Samedi 8 février 2014

Ses mystères

Il y a le grand silence, la nuit, quand on se réveille au milieu de l'obscurité, les yeux encore embrumés, le geste hésitant, tenant en soupirant le petit bout de chair rose qui réclame son lait. Peut-être est-ce cela qui m'a frappée le plus depuis que nous dormons ici : ce silence, la nuit, alors que nous sommes au cœur de la ville et que dans la journée je n'arrête pas de voir défiler devant la fenêtre du salon les passants et les voitures.

Il y a ces bruits qu'on entend dans les murs de la maison. Des pas au-dessus de ma tête, une chasse d'eau, un cri étouffé, que sais-je. Dans un premier réflexe, j'entends sans écouter : par habitude, je me dis "ce n'est rien, c'est un voisin". Puis soudain, je me souviens : nous sommes dans une maison, il n'y a pas de voisin à côté, au-dessus, en-dessous. S'il y a un bruit, il vient de nous (ou d'un voleur), donc je dois savoir ce que c'est. La Sardine qui s'est réveillée de sa sieste ? O. qui est rentré du travail ? La maison est si grande. Le silence m'inquiète et me rassure à la fois. J'ai l'impression que des mystères dorment dans les coins isolés des pièces et que rien ne me permettra de les percer.

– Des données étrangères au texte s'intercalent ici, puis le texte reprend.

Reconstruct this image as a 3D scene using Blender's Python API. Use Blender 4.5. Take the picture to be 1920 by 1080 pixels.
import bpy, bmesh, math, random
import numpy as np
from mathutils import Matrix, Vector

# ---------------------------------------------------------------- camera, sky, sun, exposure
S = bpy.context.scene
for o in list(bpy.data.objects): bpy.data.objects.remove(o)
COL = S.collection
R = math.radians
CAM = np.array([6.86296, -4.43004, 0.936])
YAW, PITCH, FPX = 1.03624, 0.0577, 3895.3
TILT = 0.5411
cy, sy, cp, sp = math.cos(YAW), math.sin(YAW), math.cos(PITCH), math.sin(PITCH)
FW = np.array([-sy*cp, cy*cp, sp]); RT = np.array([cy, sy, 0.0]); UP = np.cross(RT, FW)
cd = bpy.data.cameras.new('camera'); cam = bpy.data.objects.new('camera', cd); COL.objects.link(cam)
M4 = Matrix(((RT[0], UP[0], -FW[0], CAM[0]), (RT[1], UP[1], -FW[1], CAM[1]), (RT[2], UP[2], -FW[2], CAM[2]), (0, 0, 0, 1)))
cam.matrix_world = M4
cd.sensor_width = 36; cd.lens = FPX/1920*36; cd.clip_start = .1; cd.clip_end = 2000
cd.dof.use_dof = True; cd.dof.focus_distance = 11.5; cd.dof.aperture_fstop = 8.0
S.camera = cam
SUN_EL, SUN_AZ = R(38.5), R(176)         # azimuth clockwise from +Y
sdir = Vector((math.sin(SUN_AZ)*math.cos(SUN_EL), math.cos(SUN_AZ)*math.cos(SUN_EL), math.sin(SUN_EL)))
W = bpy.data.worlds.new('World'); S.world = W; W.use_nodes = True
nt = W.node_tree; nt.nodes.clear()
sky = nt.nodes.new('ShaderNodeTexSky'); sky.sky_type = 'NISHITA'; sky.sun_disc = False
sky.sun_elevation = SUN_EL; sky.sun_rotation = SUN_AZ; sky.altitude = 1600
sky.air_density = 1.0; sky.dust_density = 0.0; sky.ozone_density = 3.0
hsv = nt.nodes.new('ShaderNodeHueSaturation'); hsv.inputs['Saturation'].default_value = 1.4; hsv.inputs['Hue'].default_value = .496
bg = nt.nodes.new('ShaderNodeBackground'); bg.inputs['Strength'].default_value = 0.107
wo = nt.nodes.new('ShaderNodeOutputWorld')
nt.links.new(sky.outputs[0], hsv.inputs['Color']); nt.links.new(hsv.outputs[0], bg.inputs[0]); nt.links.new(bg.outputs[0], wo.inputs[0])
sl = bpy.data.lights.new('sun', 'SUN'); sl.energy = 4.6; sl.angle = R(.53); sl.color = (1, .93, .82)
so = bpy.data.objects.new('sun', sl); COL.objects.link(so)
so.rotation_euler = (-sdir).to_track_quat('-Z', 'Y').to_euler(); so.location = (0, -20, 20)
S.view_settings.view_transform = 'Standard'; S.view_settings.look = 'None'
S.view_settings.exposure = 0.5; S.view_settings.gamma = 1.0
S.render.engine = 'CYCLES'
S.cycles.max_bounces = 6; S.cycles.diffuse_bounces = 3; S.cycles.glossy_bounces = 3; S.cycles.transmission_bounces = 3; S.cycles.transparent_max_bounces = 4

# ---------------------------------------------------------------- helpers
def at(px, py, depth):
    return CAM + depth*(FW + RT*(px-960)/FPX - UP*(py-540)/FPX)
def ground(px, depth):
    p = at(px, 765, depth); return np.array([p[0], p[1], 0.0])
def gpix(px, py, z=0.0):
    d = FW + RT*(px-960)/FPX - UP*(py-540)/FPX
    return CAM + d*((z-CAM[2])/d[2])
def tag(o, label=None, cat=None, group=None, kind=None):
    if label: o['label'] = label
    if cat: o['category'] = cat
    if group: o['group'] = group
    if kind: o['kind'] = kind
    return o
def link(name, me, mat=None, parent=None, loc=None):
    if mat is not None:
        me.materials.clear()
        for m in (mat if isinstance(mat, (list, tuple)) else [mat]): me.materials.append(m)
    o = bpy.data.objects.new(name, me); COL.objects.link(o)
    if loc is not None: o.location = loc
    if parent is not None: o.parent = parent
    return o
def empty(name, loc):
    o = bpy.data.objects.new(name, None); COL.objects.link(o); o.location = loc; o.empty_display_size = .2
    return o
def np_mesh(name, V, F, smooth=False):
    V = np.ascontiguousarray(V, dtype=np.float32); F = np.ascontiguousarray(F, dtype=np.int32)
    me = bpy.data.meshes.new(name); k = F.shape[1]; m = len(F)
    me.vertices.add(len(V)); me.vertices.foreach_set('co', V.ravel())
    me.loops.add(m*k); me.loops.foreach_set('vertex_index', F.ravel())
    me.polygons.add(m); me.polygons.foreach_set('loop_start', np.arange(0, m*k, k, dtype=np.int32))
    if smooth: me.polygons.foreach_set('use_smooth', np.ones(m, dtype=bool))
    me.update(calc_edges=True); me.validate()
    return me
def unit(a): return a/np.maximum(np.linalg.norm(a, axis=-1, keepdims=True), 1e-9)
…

Il y a le froid qui me fait frissonner dès que je pénètre dans l'entrée ou dans la chambre encore inoccupée de la Crevette. Par souci d'économie, on ne chauffe pas au maximum toutes les pièces. Encore une fois, la maison paraît si grande qu'elle nous échappe un peu. Nous n'avons pas encore apprivoisé tous les recoins. Dans la chambre de la Crevette, le petit lit en bois n'est pas encore monté. J'ai du mal à croire que bientôt mon petit bébé quittera notre chambre pour dormir toute seule là haut.

Il y a le jardin, grand espace de gadoue, où dans des trous vient stagner l'eau de pluie. O. a acheté une motobineuse pour retourner la terre et planter la pelouse. Il a dit, Là on fera pousser des bambous, et là tu auras ta terrasse. Mais c'est l'hiver encore. On n'a pas encore ramené les chaises longues de chez mes parents. Et on a du mal à imaginer que dans quelques mois on pourra disposer une table ronde et des chaises pour improviser un barbecue.

Notre maison, notre jardin. Notre avenir. C'est à nous et encore un peu étrange et étranger. C'est à nous et encore empli de mystère et d'impatience. Je regarde la Sardine dans sa chambre immense emplie de jouets, je la regarde qui danse, qui court, qui sautille, qui fait des galipettes. Je regarde la Crevette qui s'est endormie sur le canapé, je la regarde qui tourne la tête vers le coussin rayé, serrant ses poings, une goutte de lait oubliée au coin des lèvres. Je regarde O. qui pianote sur son ordinateur, assis par terre devant la table basse, réglant d'ultimes détails avec le maître d'œuvre qui a suivi les travaux de la maison. Je me regarde, assise devant mon ordinateur, un bébé calé sur un bras, les mains courant sur le clavier, racontant ma nouvelle vie ici. Je n'arrive pas à imaginer l'histoire que nous allons écrire dans cette nouvelle maison. J'espère qu'elle sera joyeuse et colorée, à l'image du bleu piscine que nous avons choisi pour le carrelage de la cuisine.